Monday, January 31, 2022

xG Mobile "Inside the Building" Could be Moving in the Direction of Private Networks

Mobile coverage inside the building has been one key differentiator between mobile and fixed communications. Fixed networks terminate on the side of the building: the public network ends there. 


The premises network has always been the domain of private networks: cabled local area networks or Wi-Fi, for example. 


Use of higher radio frequency spectrum has, over time, created more issues for mobile operators in terms of indoor coverage. In the 4G era, all those neighbors of yours talking on their phones on their porches provide testimony that higher-frequency signals have a tougher time passing through brick, for example. 


As the global industry starts to use mid-band frequencies, those issues will intensify. When we start using millimeter and eventually teraHertz frequencies, the issues will compound. 


The big takeaway is that mobile networks increasingly will function as outdoor networks. Indoor networks increasingly will become private networks. As building tenants now expect infrastructure for inside wiring and connections to high-speed, high-capacity public networks, demand will likely intensify on building owners to enable indoor mobile coverage. 


Some period of customer uncertainty and unhappiness is sure to precede such developments at scale. The resolution can take several forms, including better and faster Wi-Fi infrastructure (though that primarily rests on each tenant and perhaps secondarily their chosen access provider). Perhaps Wi-Fi offload becomes more important in the 5G and subsequent eras of mobile platforms. 


Perhaps mesh networks will suffice in some cases, aided by indoor signal boosters and range extenders as now exist for Wi-Fi. Maybe fixed wireless can be configured to help, using window-mounted receivers that then rebroadcast signals indoors. We already retransmit using Wi-Fi. Will we be ble to--or want to--retransmit directly in mobile signal format?
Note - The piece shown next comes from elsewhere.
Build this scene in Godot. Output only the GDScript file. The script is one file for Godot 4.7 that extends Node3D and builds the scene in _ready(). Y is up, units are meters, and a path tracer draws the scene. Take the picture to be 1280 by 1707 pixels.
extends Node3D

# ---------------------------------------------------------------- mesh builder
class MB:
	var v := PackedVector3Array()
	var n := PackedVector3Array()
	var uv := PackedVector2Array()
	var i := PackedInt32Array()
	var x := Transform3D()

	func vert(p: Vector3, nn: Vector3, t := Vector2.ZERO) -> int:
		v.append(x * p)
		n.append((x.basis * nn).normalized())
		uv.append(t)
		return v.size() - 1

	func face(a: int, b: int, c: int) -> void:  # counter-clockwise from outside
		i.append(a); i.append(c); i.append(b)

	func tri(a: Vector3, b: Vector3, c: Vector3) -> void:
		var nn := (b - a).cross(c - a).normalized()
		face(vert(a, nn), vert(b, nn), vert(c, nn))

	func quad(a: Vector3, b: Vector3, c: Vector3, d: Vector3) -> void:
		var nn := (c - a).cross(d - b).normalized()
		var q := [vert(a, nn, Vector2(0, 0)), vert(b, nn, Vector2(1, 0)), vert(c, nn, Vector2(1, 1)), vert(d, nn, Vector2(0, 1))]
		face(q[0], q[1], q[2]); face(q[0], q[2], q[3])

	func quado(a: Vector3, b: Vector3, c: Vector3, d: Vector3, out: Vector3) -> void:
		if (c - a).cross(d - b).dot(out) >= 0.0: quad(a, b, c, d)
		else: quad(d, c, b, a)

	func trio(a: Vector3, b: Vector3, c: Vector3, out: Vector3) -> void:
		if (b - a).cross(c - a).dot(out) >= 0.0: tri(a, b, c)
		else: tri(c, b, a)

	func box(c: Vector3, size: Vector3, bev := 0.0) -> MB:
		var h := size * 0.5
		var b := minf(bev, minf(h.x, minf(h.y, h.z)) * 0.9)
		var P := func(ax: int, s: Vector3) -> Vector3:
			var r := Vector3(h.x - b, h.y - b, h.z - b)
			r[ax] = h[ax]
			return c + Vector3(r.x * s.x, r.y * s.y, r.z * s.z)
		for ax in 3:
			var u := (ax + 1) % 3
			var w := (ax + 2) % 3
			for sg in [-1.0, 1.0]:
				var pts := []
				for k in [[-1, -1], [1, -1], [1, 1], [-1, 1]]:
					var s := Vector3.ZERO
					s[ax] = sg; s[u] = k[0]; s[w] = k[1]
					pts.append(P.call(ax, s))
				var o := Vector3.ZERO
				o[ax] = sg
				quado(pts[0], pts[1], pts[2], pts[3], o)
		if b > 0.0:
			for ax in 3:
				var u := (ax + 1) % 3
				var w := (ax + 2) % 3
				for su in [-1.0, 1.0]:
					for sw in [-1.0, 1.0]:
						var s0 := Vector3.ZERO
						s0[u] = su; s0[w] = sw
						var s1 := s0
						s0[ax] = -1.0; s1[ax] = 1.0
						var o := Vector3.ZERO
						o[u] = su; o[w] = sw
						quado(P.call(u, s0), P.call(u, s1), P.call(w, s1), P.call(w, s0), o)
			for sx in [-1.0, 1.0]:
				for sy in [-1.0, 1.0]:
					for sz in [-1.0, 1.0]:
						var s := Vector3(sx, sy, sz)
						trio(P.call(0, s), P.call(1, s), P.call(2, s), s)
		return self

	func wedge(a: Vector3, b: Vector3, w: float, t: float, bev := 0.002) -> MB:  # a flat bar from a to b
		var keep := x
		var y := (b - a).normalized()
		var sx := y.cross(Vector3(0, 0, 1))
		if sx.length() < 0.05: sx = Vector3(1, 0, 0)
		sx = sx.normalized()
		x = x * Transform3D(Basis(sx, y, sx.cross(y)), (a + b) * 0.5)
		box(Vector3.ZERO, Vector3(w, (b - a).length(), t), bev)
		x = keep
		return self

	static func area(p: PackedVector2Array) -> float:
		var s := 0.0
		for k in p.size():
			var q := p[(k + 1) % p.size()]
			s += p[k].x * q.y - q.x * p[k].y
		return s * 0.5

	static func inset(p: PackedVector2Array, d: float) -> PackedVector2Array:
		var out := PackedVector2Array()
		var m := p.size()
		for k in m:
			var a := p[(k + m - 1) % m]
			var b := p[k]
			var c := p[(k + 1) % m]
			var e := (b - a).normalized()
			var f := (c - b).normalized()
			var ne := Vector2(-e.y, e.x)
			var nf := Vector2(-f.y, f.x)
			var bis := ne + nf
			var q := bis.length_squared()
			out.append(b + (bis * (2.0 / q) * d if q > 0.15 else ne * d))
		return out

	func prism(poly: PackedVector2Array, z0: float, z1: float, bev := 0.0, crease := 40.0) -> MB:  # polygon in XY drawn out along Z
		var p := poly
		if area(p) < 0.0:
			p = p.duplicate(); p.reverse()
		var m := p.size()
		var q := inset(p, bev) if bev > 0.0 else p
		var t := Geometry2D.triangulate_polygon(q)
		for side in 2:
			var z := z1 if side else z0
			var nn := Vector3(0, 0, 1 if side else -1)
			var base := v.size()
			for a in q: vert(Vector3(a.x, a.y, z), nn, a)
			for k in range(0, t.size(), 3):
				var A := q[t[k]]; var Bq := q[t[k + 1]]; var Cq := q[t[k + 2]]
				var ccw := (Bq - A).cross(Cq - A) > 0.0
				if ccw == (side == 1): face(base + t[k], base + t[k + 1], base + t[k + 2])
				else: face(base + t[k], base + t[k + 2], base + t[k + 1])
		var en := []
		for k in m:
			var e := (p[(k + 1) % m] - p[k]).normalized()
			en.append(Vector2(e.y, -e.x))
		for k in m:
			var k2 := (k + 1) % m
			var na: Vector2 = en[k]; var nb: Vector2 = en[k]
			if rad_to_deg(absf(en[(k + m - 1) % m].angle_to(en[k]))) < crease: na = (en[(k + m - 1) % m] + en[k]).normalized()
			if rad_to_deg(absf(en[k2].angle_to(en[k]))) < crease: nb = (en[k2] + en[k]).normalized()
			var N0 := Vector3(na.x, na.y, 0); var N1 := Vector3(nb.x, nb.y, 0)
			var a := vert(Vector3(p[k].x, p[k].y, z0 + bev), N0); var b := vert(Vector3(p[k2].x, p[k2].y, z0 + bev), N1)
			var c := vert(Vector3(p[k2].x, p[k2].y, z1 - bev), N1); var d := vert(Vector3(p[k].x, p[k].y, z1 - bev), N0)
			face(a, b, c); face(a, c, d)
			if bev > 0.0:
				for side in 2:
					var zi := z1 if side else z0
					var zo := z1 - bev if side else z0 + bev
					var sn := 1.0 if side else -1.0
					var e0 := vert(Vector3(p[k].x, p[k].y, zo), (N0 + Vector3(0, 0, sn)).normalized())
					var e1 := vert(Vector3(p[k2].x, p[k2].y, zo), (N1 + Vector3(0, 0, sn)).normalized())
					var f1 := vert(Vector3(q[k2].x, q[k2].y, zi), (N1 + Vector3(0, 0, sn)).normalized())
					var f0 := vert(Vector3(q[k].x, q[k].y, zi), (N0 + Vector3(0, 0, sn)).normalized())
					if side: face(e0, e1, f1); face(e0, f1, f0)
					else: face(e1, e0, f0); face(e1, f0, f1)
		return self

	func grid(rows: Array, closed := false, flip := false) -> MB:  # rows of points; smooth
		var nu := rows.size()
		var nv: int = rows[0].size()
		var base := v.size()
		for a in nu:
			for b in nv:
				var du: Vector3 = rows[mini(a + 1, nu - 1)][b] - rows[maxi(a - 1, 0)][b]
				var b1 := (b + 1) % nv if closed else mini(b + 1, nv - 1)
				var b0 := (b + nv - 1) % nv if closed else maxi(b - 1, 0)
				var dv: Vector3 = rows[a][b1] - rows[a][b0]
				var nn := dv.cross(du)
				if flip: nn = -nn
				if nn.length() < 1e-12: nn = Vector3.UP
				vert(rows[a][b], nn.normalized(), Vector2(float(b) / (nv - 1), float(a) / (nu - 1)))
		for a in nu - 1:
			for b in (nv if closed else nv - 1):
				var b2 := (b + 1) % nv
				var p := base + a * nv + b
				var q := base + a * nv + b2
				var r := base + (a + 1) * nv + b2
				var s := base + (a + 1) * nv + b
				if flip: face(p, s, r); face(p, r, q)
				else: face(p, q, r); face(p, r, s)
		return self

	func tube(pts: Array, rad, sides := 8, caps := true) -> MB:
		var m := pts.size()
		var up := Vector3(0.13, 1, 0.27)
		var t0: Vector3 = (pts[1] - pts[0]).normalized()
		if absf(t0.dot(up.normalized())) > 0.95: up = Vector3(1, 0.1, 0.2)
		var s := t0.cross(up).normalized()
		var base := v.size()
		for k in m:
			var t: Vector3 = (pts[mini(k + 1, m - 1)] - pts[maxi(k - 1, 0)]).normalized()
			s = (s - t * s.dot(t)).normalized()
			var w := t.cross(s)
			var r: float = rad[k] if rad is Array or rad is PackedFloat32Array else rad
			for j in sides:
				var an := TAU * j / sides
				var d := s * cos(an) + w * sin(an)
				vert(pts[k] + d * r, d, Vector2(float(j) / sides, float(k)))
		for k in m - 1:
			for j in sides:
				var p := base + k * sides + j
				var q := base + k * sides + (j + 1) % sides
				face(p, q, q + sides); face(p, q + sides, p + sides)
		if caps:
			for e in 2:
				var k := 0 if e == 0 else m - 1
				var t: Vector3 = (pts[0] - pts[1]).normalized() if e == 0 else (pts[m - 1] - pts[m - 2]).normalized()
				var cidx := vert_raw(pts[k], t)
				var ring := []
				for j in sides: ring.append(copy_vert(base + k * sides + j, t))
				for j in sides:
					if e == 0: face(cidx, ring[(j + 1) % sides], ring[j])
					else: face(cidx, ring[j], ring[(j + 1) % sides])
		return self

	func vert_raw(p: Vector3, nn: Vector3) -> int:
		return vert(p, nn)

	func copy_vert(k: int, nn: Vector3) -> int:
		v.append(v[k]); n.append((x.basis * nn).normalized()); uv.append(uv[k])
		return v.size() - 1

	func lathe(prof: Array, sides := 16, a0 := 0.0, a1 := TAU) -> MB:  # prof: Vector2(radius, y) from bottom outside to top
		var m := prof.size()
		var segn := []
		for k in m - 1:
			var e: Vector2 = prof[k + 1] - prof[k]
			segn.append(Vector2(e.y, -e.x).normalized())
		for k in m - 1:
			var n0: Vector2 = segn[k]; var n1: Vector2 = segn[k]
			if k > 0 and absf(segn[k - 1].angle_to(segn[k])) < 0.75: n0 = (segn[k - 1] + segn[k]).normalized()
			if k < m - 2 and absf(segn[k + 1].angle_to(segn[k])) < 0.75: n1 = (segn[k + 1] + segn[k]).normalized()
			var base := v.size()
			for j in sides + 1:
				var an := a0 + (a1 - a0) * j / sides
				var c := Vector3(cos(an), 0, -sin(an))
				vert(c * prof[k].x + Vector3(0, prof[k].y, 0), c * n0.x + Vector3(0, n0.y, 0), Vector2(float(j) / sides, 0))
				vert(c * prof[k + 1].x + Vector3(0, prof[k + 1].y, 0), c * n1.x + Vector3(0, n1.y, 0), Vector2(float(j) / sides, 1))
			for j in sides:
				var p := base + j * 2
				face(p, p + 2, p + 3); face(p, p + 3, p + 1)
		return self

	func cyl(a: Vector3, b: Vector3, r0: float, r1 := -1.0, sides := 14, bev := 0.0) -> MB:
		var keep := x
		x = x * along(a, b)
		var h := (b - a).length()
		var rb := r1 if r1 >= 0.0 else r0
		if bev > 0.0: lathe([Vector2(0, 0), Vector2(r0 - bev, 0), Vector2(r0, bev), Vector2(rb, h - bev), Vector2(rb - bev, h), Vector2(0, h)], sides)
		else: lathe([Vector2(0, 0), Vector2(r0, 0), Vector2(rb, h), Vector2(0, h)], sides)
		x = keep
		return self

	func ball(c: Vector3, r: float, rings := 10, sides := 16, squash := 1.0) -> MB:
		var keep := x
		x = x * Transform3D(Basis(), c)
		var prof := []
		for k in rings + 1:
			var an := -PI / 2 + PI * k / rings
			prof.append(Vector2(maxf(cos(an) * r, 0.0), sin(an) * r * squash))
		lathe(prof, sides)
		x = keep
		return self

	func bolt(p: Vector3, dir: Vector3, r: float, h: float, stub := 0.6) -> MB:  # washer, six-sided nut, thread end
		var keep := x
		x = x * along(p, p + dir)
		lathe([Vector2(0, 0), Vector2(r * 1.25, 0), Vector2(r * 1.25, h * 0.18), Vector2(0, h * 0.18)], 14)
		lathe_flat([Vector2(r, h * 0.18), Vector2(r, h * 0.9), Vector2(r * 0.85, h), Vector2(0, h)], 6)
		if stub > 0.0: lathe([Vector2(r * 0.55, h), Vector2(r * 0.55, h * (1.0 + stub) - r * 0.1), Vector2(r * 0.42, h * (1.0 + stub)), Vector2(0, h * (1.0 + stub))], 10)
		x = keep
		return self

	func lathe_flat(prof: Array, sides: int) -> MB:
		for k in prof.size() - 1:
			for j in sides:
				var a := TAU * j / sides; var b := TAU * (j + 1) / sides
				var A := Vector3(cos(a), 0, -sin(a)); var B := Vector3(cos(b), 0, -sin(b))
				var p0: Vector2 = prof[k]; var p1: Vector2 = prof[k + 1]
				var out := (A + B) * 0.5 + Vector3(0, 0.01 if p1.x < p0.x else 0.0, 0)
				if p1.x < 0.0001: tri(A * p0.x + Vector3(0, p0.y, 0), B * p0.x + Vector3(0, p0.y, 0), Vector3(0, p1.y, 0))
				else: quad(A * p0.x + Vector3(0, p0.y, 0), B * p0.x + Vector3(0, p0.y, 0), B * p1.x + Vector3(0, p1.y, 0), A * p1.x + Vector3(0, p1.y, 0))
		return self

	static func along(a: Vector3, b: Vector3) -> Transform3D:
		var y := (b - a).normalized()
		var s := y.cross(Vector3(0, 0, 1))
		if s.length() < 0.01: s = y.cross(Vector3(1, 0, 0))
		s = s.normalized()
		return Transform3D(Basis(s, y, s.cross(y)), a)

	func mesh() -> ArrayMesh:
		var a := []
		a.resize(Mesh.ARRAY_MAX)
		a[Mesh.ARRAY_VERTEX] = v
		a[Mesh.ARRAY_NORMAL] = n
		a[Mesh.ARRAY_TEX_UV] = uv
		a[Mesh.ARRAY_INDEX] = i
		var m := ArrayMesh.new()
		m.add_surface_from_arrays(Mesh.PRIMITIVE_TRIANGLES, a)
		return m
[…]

Customers will expect their devices to work indoors. Precisely how we enable that--at scale--is yet  undetermined. Even as Wi-Fi has become the default indoor interface, the value of Ethernet cabled connections remains. 


In some cases, might xG use both Wi-Fi and Ethernet for indoor signal distribution? Might the indoor xG  realm become a private network venue as has been the case for fixed networks and private networks?